| What the task asks |
The lines from the top of the material below through the line containing "nx=160, ny=80, seed=800)" are to be printed exactly, with pictures omitted.

| Available data |
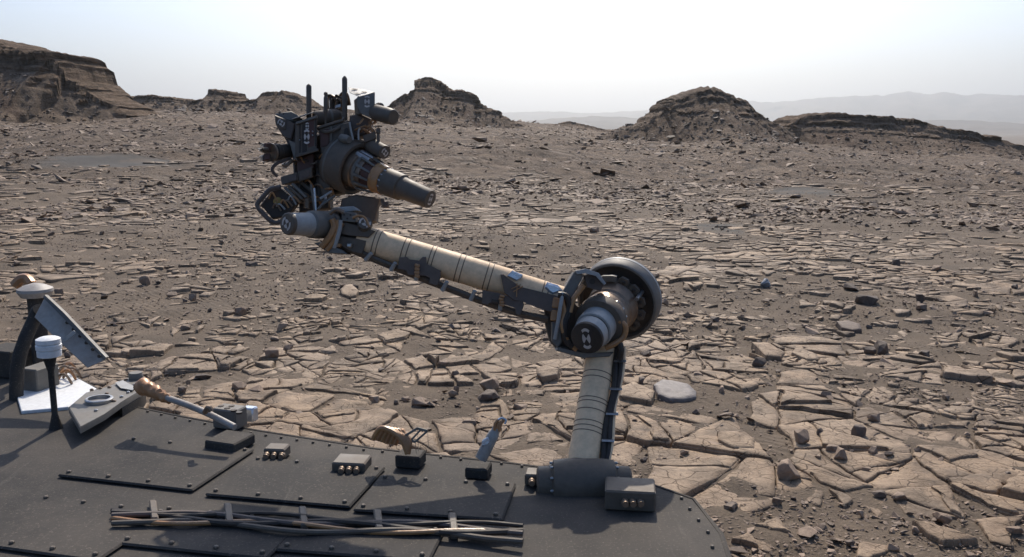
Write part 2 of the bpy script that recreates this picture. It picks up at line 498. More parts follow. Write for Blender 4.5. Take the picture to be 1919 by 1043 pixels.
_, TALUS['f'] = butte('dome_butte', 'dark dome shaped butte with rubble skirt in front of hazy hills', 88,
      [(1130, 262), (1155, 247), (1185, 238), (1205, 233), (1222, 221), (1240, 211), (1243, 198), (1252, 186), (1262, 180), (1280, 174), (1296, 168), (1312, 166), (1330, 166), (1345, 171), (1358, 177), (1372, 184), (1392, 193), (1408, 205), (1424, 217), (1444, 228), (1462, 238), (1480, 248), (1500, 262)],
      DOME, k=1.65, capw=2.2, rough=0.65, strata=0.8, nx=340, seed=600)
_, TALUS['g'] = butte('long_mesa', 'long low mesa sloping down to the right edge', 105,
      [(1430, 262), (1455, 241), (1482, 238), (1487, 225), (1500, 218), (1530, 214), (1570, 213), (1610, 216), (1650, 219), (1700, 224), (1722, 229), (1740, 236), (1770, 241), (1800, 245), (1818, 250), (1830, 254), (1850, 254), (1868, 259), (1890, 266), (1910, 274), (1960, 290)],
      MESA, k=1.9, capw=2.4, rough=0.65, strata=0.9, nx=340, seed=700)
_, TALUS['h'] = butte('low_ridge', 'low dark ridge crest in the gap between the two tall buttes', 150,
      [(1000, 236), (1040, 231), (1058, 229), (1066, 227), (1085, 231), (1105, 236), (1130, 241), (1150, 246), (1175, 252)], MESA, k=2.2, capw=1.2, rough=0.5, strata=0.4, nx=160, ny=80, seed=800)

def far_range(name, label, r0, r1, sil, base, rough, seed, mat):
    az = np.linspace(-0.62, 0.95, 520)
    rr = np.linspace(0, 1, 60)
    px = W / 2 + F * np.tan(np.clip(az, -1.2, 1.2))
    sy = np.interp(px, [p[0] for p in sil], [p[1] for p in sil])
    top = CAM_Z + (HORIZON - sy) / F * np.cos(az) * r1
    A, S = np.meshgrid(az, rr)
    T = np.broadcast_to(top, A.shape)
    R = r0 + (r1 - r0) * S + (r1 * 0.02) * fbm(A * 40, S * 3, 3, seed + 2)
    ridg = 1 - np.abs(fbm(A * 26, S * 2.2, 5, seed))
    sh = np.clip(S * 1.02, 0, 1) ** 1.35
    Z = base + (T - base) * (sh * (0.72 + 0.28 * np.clip(S, 0, 1) ** 3) + rough * (ridg - 0.8) * np.sin(S * math.pi) * 0.5)
    Z = Z + (T - base) * 0.03 * fbm(A * 90, S * 6, 4, seed + 5)
    Z[-1] = base - 40
    X = np.sin(A) * R; Y = np.cos(A) * R
    ny_, nx_ = A.shape
    idx = np.arange(ny_ * nx_).reshape(ny_, nx_)
    f = np.stack([idx[:-1, :-1], idx[:-1, 1:], idx[1:, 1:], idx[1:, :-1]], -1).reshape(-1, 4)
    me = mesh_np(name, np.stack([X, Y, Z], -1).reshape(-1, 3), f, mat, True, {'cliff': np.full(A.size, 0.0)})
    o = link(name, me); tag(o, label, kind='structure')
    return o

def make_far_mat():
    m, nt, bs = new_mat('far_hills')
    p = world_pos(nt)
    nt.links.new(ramp(nt, tex_noise(nt, p, 0.004, 6, 0.6), [(0.35, (0.09, 0.07, 0.056)), (0.65, (0.2, 0.155, 0.12))]), bs.inputs['Base Color'])
    bs.inputs['Roughness'].default_value = 1.0
    bs.inputs['Specular IOR Level'].default_value = 0.0
    return m
M_FAR = make_far_mat()
far_range('crater_rim_hills', 'hazy far mountain rim along the right horizon', 5200, 7600,
          [(-800, 225), (700, 222), (900, 212), (1000, 209), (1100, 212), (1200, 207), (1380, 192), (1400, 190), (1440, 194), (1500, 187), (1580, 181), (1612, 180), (1640, 181), (1665, 176), (1690, 171), (1715, 177), (1755, 175), (1790, 178), (1820, 175), (1850, 178), (1919, 180), (2100, 176), (2600, 190)], -30, 0.35, 900, M_FAR)
far_range('far_foothills', 'fainter foothills in front of the far rim', 2900, 4300,
          [(-800, 236), (900, 232), (1040, 222), (1120, 217), (1180, 220), (1300, 224), (1420, 228), (1560, 232), (1700, 226), (1790, 224), (1919, 232), (2600, 234)], -24, 0.3, 950, M_FAR)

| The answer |
Write part 2 of the bpy script that recreates this picture. It picks up at line 498. More parts follow. Write for Blender 4.5. Take the picture to be 1919 by 1043 pixels.
_, TALUS['f'] = butte('dome_butte', 'dark dome shaped butte with rubble skirt in front of hazy hills', 88,
      [(1130, 262), (1155, 247), (1185, 238), (1205, 233), (1222, 221), (1240, 211), (1243, 198), (1252, 186), (1262, 180), (1280, 174), (1296, 168), (1312, 166), (1330, 166), (1345, 171), (1358, 177), (1372, 184), (1392, 193), (1408, 205), (1424, 217), (1444, 228), (1462, 238), (1480, 248), (1500, 262)],
      DOME, k=1.65, capw=2.2, rough=0.65, strata=0.8, nx=340, seed=600)
_, TALUS['g'] = butte('long_mesa', 'long low mesa sloping down to the right edge', 105,
      [(1430, 262), (1455, 241), (1482, 238), (1487, 225), (1500, 218), (1530, 214), (1570, 213), (1610, 216), (1650, 219), (1700, 224), (1722, 229), (1740, 236), (1770, 241), (1800, 245), (1818, 250), (1830, 254), (1850, 254), (1868, 259), (1890, 266), (1910, 274), (1960, 290)],
      MESA, k=1.9, capw=2.4, rough=0.65, strata=0.9, nx=340, seed=700)
_, TALUS['h'] = butte('low_ridge', 'low dark ridge crest in the gap between the two tall buttes', 150,
      [(1000, 236), (1040, 231), (1058, 229), (1066, 227), (1085, 231), (1105, 236), (1130, 241), (1150, 246), (1175, 252)], MESA, k=2.2, capw=1.2, rough=0.5, strata=0.4, nx=160, ny=80, seed=800)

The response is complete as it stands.